As the cherry blossoms fall
At the height of their glory
So, too, must I fall
That men may call me
A flower of Yamato,
Though my bones lie scattered
In the bleak wilderness
Of strange and distant lands

In the reading of the above poem, the narrator makes one of several mispronunciations of Japanese names in this episode when he reads "a flower of Yamamoto" rather than "a flower of Yamato." Yamamoto was Japanese Fleet Admiral, whereas Yamato is a poetic name that refers to Japan.

Steve Weiner vividly describes Sakamaki's capture and interrogation in the latter part of the documentary. Just after Sakamaki had been found washed up on the beach after he had to abandon his midget submarine that had got lost due to a malfunctioning gyroscope, Weiner and other Army men with him gave the prisoner a shot of booze and a hard-boiled egg. They took turns holding a .45 pistol to his temple to try to get information from him. He asked in English for paper and a pencil, and he wrote the following: "I am Japanese naval officer. My ship catch in coral. I jump in water, swim to this airplane land. Kill me in honorable way. No tell about ships." In 1991, Weiner met Sakamaki again at a symposium held at the National Museum of the Pacific War (Fredericksburg, Texas), where Sakamaki's captured midget submarine is now on display, but Sakamaki at that time did not remember Weiner's presence at his first interrogation after being captured.

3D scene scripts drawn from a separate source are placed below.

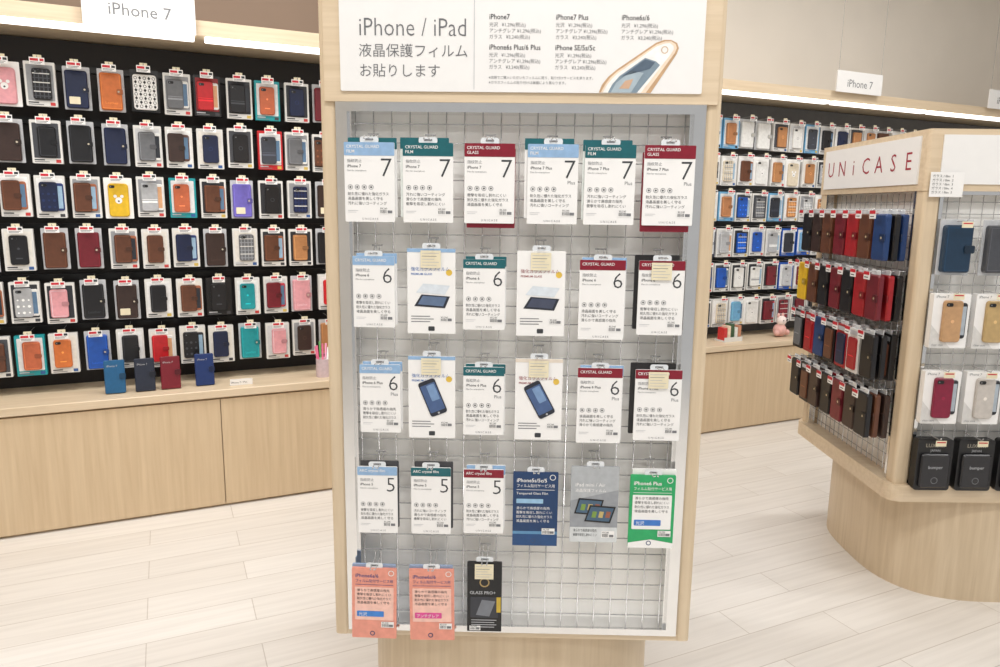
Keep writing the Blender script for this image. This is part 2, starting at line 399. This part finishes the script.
b.text('※店頭でご購入いただいたフィルムに限り、貼り付けサービスを承ります。',SX(489),SZ(79),.0068,GREYINK,Y,maxw=.22)
b.text('※ガラスフィルムの貼り付けは機種により異なります。',SX(489),SZ(84),.0068,GREYINK,Y,maxw=.2)
def poly(pts,m,dy): b.flat([(SX(x),SZ(y)) for x,y in pts],Y-dy,m)
# printed picture of a gold phone lying at an angle, cropped by the sign's lower edge
poly([(600,92),(603,84),(609,76),(617,69),(655,42),(663,39),(670,39),(676,42),(678,47),(676,53),(652,92)],C((196,160,124)),0)
poly([(602,92),(606,84),(611,77),(618,70.5),(656,43.5),(664,40.5),(670,40.3),(674.5,43),(676,47),(674,52),(647,92)],C((238,218,196)),.0003)
poly([(604,92),(608,84),(613,78),(619,72),(656,45.5),(664,42.5),(669,42.3),(672.5,45),(673,48),(671,52),(642,92)],C((242,241,239)),.0006)
poly([(609,92),(613,84),(620,75.5),(645,57),(656,60.5),(660,64),(638,92)],C((128,146,160)),.0009)
poly([(612,92),(617,82),(632,70),(644,72),(632,92)],C((168,184,194)),.0012)
poly([(622,76),(645,58.5),(655,61.5),(650,68),(636,72)],C((84,100,118)),.0012)
poly([(620,88),(626,80),(634,78),(630,88)],C((204,168,140)),.0015)
b.ring(SX(664),SZ(49),.0075,.0018,Y-.0009,C((206,176,144)))
b.obj('header_graphics',parent=cu)

JP=('滑らかで高感度の指先','衝撃を吸収し割れにくい','耐久性に優れた強化ガラス','液晶画面を美しく守る','汚れに強いコーティング')
hooks=B()
def hook(x,z):
    for s in(-.006,.006): hooks.tube([(x+s,.028,z+.02),(x+s,.012,z+.006),(x+s,-.050,z+.006),(x+s*.4,-.056,z+.010)],.0013,WIRE,5)
    hooks.tube([(x-.012,.026,z+.021),(x+.012,.026,z+.021)],.002,WIRE,5)
def body(b,w,h,dx,dz,y0,y1,bm,band=None,bh=.15):
    b.rbox(-w/2+dx,w/2+dx,y0,y1,-h+dz,dz,.002,bm,2)
    if band is not None: b.rbox(-w/2+dx,w/2+dx,y0-.0006,y0,-h*bh+dz,dz,.0015,band,2)
def hangtab(b,w):
    b.rbox(-.020,.020,.002,.003,-.002,.012,.005,CLEAR); b.rbox(-.009,.009,.0015,.002,.004,.008,.0015,GREYINK)
def price(b,x,z,y,w=.030,h=.017):
    b.rect(x,x+w,z,z+h,y-.0003,WHITE)
    k=x+.002
    while k<x+w*.55:
        ww=random.choice((.0006,.0011)); b.rect(k,k+ww,z+.002,z+h*.6,y-.0006,INK); k+=ww+.0009
    b.text('¥3,240',x+.002,z+h*.68,.0055,INK,y-.0006); b.rect(x+w*.6,x+w-.002,z+.002,z+.008,y-.0006,GREYINK)
def package(x,ztop,w,h,style,num='',sub='',band=BLUE,back=None,label=None,y=-.024,rot=0):
    b=B(); y0,y1=0,.005
    if style=='card':
        seven=num=='7'; bh=.165 if seven else .125
        body(b,w,h,0,0,y0,y1,WHITE,C(band),bh)
        yy=-.0009
        b.text('CRYSTAL GUARD' if num!='5' else 'ARC crystal film',-w/2+.005,-.012,.0090,WHITE,yy,off=.006,maxw=w*.75)
        if seven: b.text('GLASS' if band==WINE else 'FILM',-w/2+.005,-.022,.009,WHITE,yy,off=.006)
        t=-h*bh; sz=.056 if seven else .050
        b.text(num,w/2-.006,t-.005-sz*.69,sz,INK,-.0004,'R',off=-.012)
        if sub: b.text(sub,w/2-.006,t-.005-sz*.69-.012,.0105,GREYINK,-.0004,'R')
        b.text('iPhone %s%s'%(num,' Plus' if sub else ''),-w/2+.006,t-.025,.0085,INK,-.0004,off=.008,maxw=w*.5)
        b.text('Film for smartphone',-w/2+.006,t-.033,.0050,GREYINK,-.0004,maxw=w*.5)
        b.text('指紋防止',-w/2+.006,t-.014,.0080,GREYINK,-.0004)
        zi=-h*.56
        for i in range(4):
            cx=-w/2+.012+i*.0150; b.ring(cx,zi,.0052,.0010,-.0004,GREYINK); b.disc(cx,zi,.0022,-.0004,INK,6)
        for i in range(3): b.text(JP[(i+int(abs(x)*100))%5],-w/2+.006,zi-.017-.0100*i,.0077,INK,-.0004,maxw=w*.82)
        price(b,w/2-.034,-h*.90,-.0003,.030,.015)
        b.rect(-w/2+.006,-w/2+.028,-h*.86,-h*.855,-.0004,PALEINK); b.rect(-w/2+.006,-w/2+.024,-h*.88,-h*.876,-.0004,PALEINK)
        b.text('U N I C A S E',0,-h+.0045,.0062,GREYINK,-.0004,'C')
    elif style in('flatphone','tiltphone'):
        body(b,w,h,0,0,y0,y1,WHITE)
        hb=C((60,110,180)) if band==BLUE else C((150,50,60))
        b.text('強化ガラスフィルム',-w/2+.008,-.048,.0095,hb,-.0004,maxw=w*.8); b.text('PREMIUM GLASS',-w/2+.008,-.058,.0065,hb,-.0004,off=.01)
        if band==BLUE or style=='tiltphone': b.rect(-w/2,w/2,-.008,0,-.0005,C(BLUE) if band==BLUE else C((226,214,200)))
        b.disc(w/2-.014,-.052,.007,-.0004,C((226,190,80)))
        if style=='flatphone':
            cz=-h*.60
            b.flat([(-.038,cz-.014),(.030,cz-.018),(.041,cz+.008),(-.022,cz+.012)],-.0006,C((40,44,56)))
            b.flat([(-.030,cz-.010),(.026,cz-.014),(.034,cz+.006),(-.019,cz+.009)],-.0009,C((96,116,146)) if band==BLUE else C((70,76,96)))
            b.flat([(-.034,cz+.016),(.030,cz+.012),(.041,cz+.032),(-.018,cz+.036)],-.0006,C((216,224,232)))
        else:
            a=math.radians(22 if band==BLUE else 28); b.M=Matrix.Translation((.002,0,-h*.50))@Matrix.Rotation(-a,4,'Y')
            b.rbox(-.020,.020,-.0012,-.0002,-.042,.042,.006,C((38,42,54))); b.rbox(-.0175,.0175,-.0016,-.0012,-.033,.033,.002,C((72,96,140)))
            b.rbox(-.004,.0145,-.0018,-.0016,-.008,.030,.002,C((120,150,190))); b.disc(0,-.0375,.0025,-.0015,PALEINK,8)
            b.M=Matrix()
        for i in range(3): b.rect(-w/2+.008,-w/2+.05+.008*(i%2),-h*.80-.006*i,-h*.79-.006*i,-.0004,GREYINK)
        b.rbox(-.007,.007,-.0006,0,-h+.006,-h+.016,.002,INK)
        price(b,w/2-.034,-h*.86,-.0003,.028,.012)
    elif style=='solid':
        nav=band==(24,58,102); green=band==(40,165,100)
        bc=C(band); body(b,w,h,0,0,y0,y1,bc)
        lt=WHITE; tm=lt if nav or green else C((60,76,130))
        b.text(num,-w/2+.008,-.024,.0125,tm,-.0004,off=.012,maxw=w*.7); b.text('フィルム貼付サービス用',-w/2+.008,-.036,.0090,tm,-.0004,maxw=w*.84)
        b.rect(-w/2+.008,w/2-.008,-.043,-.042,-.0004,tm)
        if nav:
            b.text('Tempered Glass Film',-w/2+.008,-.054,.0085,lt,-.0004,maxw=w*.8)
            b.rbox(-w/2+.008,w/2-.034,-.0005,-.0001,-h*.42,-h*.36,.001,C((150,190,220)))
            for i in range(4): b.text(JP[i],-w/2+.008,-h*.50-.0105*i,.0078,lt,-.0009,maxw=w*.8)
            b.rect(-w/2,w/2,-h*.84,-h*.80,-.0004,C((90,140,180))); b.rect(-w/2,w/2,-h,-h*.84,-.0004,C((34,74,124)))
        else:
            b.rbox(-w/2+.007,w/2-.007,-.0005,-.0001,-h*.74,-h*.27,.002,lt if green else C((242,196,182)))
            for i in range(4): b.text(JP[i],-w/2+.012,-h*.33-.0105*i,.0078,INK,-.0009,maxw=w*.76)
            b.rbox(-w/2+.012,w/2-.030,-.0009,-.0005,-h*.69,-h*.61,.002,C(sub)); b.text('光沢' if sub[0]<100 else 'アンチグレア',-w/2+.016,-h*.675,.010,lt,-.0012,maxw=w*.5)
            if green: b.flat([(-w/2,-h),(w/2,-h),(w/2,-h*.93),(0,-h*.88),(-w/2,-h*.93)],-.0006,lt)
        price(b,w/2-.036,-h*.84,-.0009,.030,.015); b.ring(w/2-.013,-.012,.007,.0015,-.0006,lt)
        b.ring(-.004,-h*.93,.006,.002,-.0009,C((50,70,110)))
    elif style=='tablet':
        body(b,w,h,0,0,y0,y1,C((150,154,160)))
        b.flat([(-w/2,-h*.45),(w/2,-h*.30),(w/2,0),(-w/2,0)],-.0003,C((176,180,184)))
        def tab(px,pz,sw,sh,dy,sk):
            q=[(px,pz),(px+sw,pz-.004),(px+sw+sk,pz+sh),(px+sk,pz+sh+.004)]
            b.flat(q,-.0006-dy,BLACK)
            cx=sum(a[0] for a in q)/4; cz=sum(a[1] for a in q)/4
            b.flat([(cx+(a[0]-cx)*.88,cz+(a[1]-cz)*.82) for a in q],-.0008-dy,C((70,96,120)))
            for i in range(3): 
                u=cx-.02+i*.016; b.flat([(u,cz-.008),(u+.010,cz-.009),(u+.013,cz+.006),(u+.003,cz+.007)],-.0010-dy,C([(120,150,70),(190,170,110),(150,90,70)][i]))
        tab(-.046,-h*.62,.058,.034,0,.010); tab(-.022,-h*.72,.060,.036,.0006,.012)
        b.text('iPad mini / Air',-w/2+.01,-h*.26,.012,WHITE,-.0006); b.text('液晶保護フィルム',-w/2+.01,-h*.33,.009,WHITE,-.0006)
        b.rect(-w/2,w/2,-h,-h*.80,-.0005,C((210,214,216)))
        for i in range(2): b.text(JP[i],-w/2+.008,-h*.86-.011*i,.008,INK,-.0008,maxw=w*.5)
        price(b,w/2-.036,-h*.94,-.0006)
    elif style=='black':
        body(b,w,h,0,0,y0,y1,BLACK)
        gd=C((176,150,100))
        b.ring(0,-.052,.012,.003,-.0004,gd); b.text('GLASS PRO+',-w/2+.006,-h*.46,.011,PALEINK,-.0004,off=.01,maxw=w*.8)
        b.rbox(-w/2+.008,w/2-.008,-.0006,-.0001,-h*.80,-h*.50,.002,C((52,54,62)))
        b.flat([(-.020,-h*.76),(.012,-h*.78),(.026,-h*.56),(-.006,-h*.54)],-.0008,C((120,124,132)))
        for i in range(4): b.rect(-w/2+.010,w/2-.012-.005*(i%2),-h*.84-.006*i,-h*.83-.006*i,-.0004,PALEINK)
        b.rect(w/2-.012,w/2-.002,-h*.72,-h*.50,-.0009,C((200,170,60)))
        price(b,-w/2+.006,-h*.985,-.0006,.026,.012)
    if back:
        for i,(bc,bb,dx,dz) in enumerate(back):
            body(b,w*.97,h,dx,dz,.007+.007*i,.012+.007*i,C(bc) if bc!=WHT else WHITE,C(bb) if bb else None,.14)
    hangtab(b,w)
    if label:
        b.box(-.023,.021,-.0035,-.003,-.042,-.004,CREAM)
        for i in range(5): b.rect(-.020,.017-.005*(i%3),-.0105-.0065*i,-.0095-.0065*i,-.0038,PALEINK if i!=1 else GREYINK)
    b.obj('screen_film_package',CM@T(x,y,ztop)@Matrix.Rotation(math.radians(rot),4,'Y'))
    hook(x,ztop)
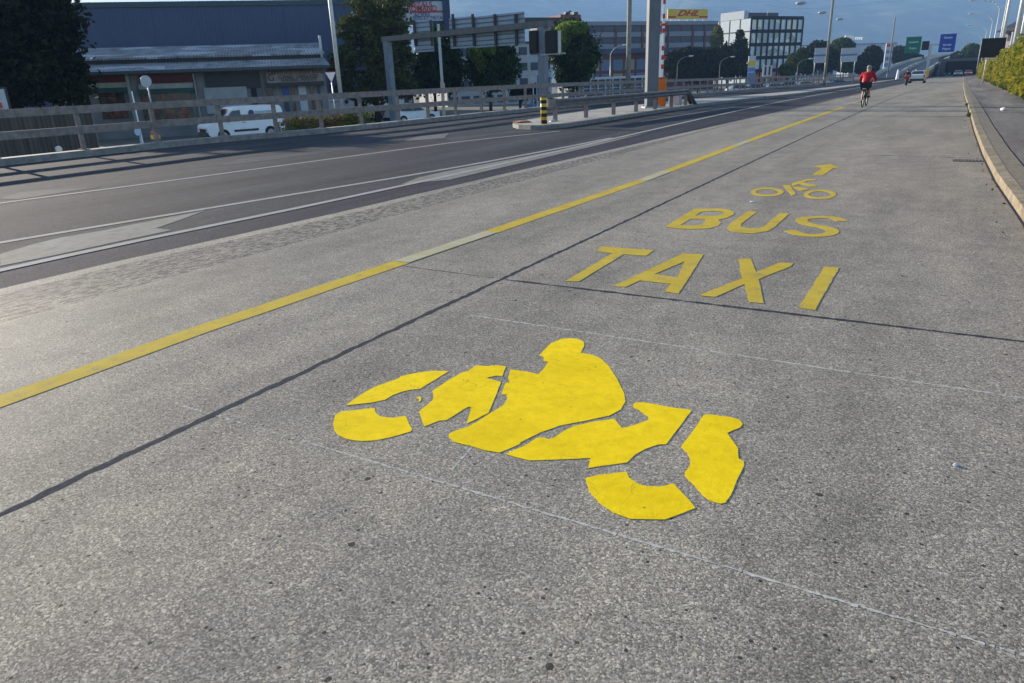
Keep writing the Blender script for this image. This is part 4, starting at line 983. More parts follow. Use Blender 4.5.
# glass office block
D0 = 262
GB = Fr('glass_office_block', 'five storey glass office block with black grid facade and bright left side', 'office block', 747, D0, 797.5, D0 + 12, -3.5)
zt = GB.at(770, 18)[1]; rows = 5; blk_ = plain('black mullion grid', (.006, .007, .009), .8, .05); 
GB.blk('core', plain('dark floor slabs', (.03, .035, .04), .5), 0, GB.L, .3, 34, 0, zt)
def tower_glass():
    m = NM('blind backed tower glass', .12, .7); cx = m.n('ShaderNodeTexCoord').outputs['Object']
    k = m.sep(m.vor(.35, m.scale((1, .05, 1), cx), out='Color'))[0]
    c = m.ramp(k, [(0, (.10, .15, .17)), (.35, (.24, .34, .42)), (.7, (.42, .54, .62)), (1, (.62, .58, .46))]); m.col(c); return m.m
tg = tower_glass()
hh = zt / rows; cols = 9
for r in range(rows):
    for c in range(cols):
        mt = plain('coral ground glazing', (.42, .17, .13), .3) if (r == 0 and 1 <= c <= 6) else tg
        GB.blk('window', mt, GB.L * (c + .07) / cols, GB.L * (c + .93) / cols, .1, .28, r * hh + .35, (r + 1) * hh - .25)
for r in range(rows + 1): GB.blk('floor_band', blk_, -.1, GB.L + .1, -.05, .09, r * hh - .5, r * hh + .62)
for c in range(cols + 1): GB.blk('mullion', blk_, GB.L * c / cols - .36, GB.L * c / cols + .36, -.1, -.06, 0, zt)
sideg = plain('sunlit side glazing', (.60, .66, .68), .2, .6)  # left side paled in colour to imitate the sun on it
for r in range(rows):
    for c in range(7): GB.blk('side_window', sideg, -.12, -.01, 34 * (c + .06) / 7, 34 * (c + .94) / 7, r * hh + .3, (r + 1) * hh - .15)
GB.blk('roof_plant', M['dark'], GB.L * .08, GB.L * .72, 5, 15, zt, zt + 2.1); GB.blk('roof_house', M['offwhite'], GB.L * .02, GB.L * .10, 4, 15, zt, zt + 2.6)
m = MB(); m.bar((GB.L * .4, 3, zt), (GB.L * .43, 3, zt + 3.4), .12); m.build('roof_mast', M['offwhite'], GB.t)
# far white buildings
f = apart('far_white_building', 'small bright white building right of the glass office block', 797, 330, 812, 332, -4, 46, 4, plain('bright white render', (.62, .62, .60), .6), cols=4)
f = apart('far_hotel_building', 'wide blue and white hall in the distance above the dark round tree', 848, 380, 893, 386, -4, 44, 3, plain('blue white cladding', (.34, .40, .52), .6), cols=6, winm='offwhite')
x, z = f.at(852, 37); m = MB(); m.box((x, 2, z - 1.5), (5, .6, 5), bev=.5); m.build('rooftop_emblem', M['white'], f.t); f.blk('rooftop_mast', M['offwhite'], x - 6, x + 14, 3, 9, f.at(852, 44)[1], z - 3.5)
for k in range(5): x, z = f.at(857 + k * 2, 38); m = MB(); m.box((x, 2, z), (.6, .3, 1.2)); m.build('rooftop_letter_block', M['white'], f.t)
f = apart('far_grey_building', 'low grey building between the tall dark pole and round trees far off', 806, 400, 846, 404, -4, 50, 3, plain('hazy grey wall', (.38, .40, .42), .6), cols=7)
# roofs of the town on the far right
f = apart('hillside_house', 'dark roofed house above the ivy wall at the right edge', 1001, 112, 1060, 104, 1.5, 29, 2, plain('mauve render', (.30, .27, .30), .7), cols=5, depth=9, frac=.5)
x, z = f.at(1003, 24); 
m = MB(); m.poly([(-1, z - 1.1), (4.5, z + .9), (10, z - 1.1)], -1, f.L + 1, lambda a, b, c: (c, a, b)); m.build('gable_roof', plain('dark slate', (.04, .042, .055), .7), f.t)
for k in range(4): m = MB(); m.bar((k * f.L / 5 + .2, -1, 0), (k * f.L / 5 + .2, -1, z - 1.2), .18); m.build('column', M['offwhite'], f.t)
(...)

This documentary provides an good introduction to the Japanese midget submarine attack at Pearl Harbor, but many topics get covered only cursorily in the time frame available. Don Burlingame's fine book Advance Force Pearl Harbor (2002), which was used for many details mentioned in this episode of War Stories, provides a comprehensive history of the midget sub attack for those who want to know more.

Note

1. This poem is from Burlingame 1992, 158.

Source Cited

Burlingame, Burl. 1992. Advance Force Pearl Harbor. Annapolis: Naval Institute Press.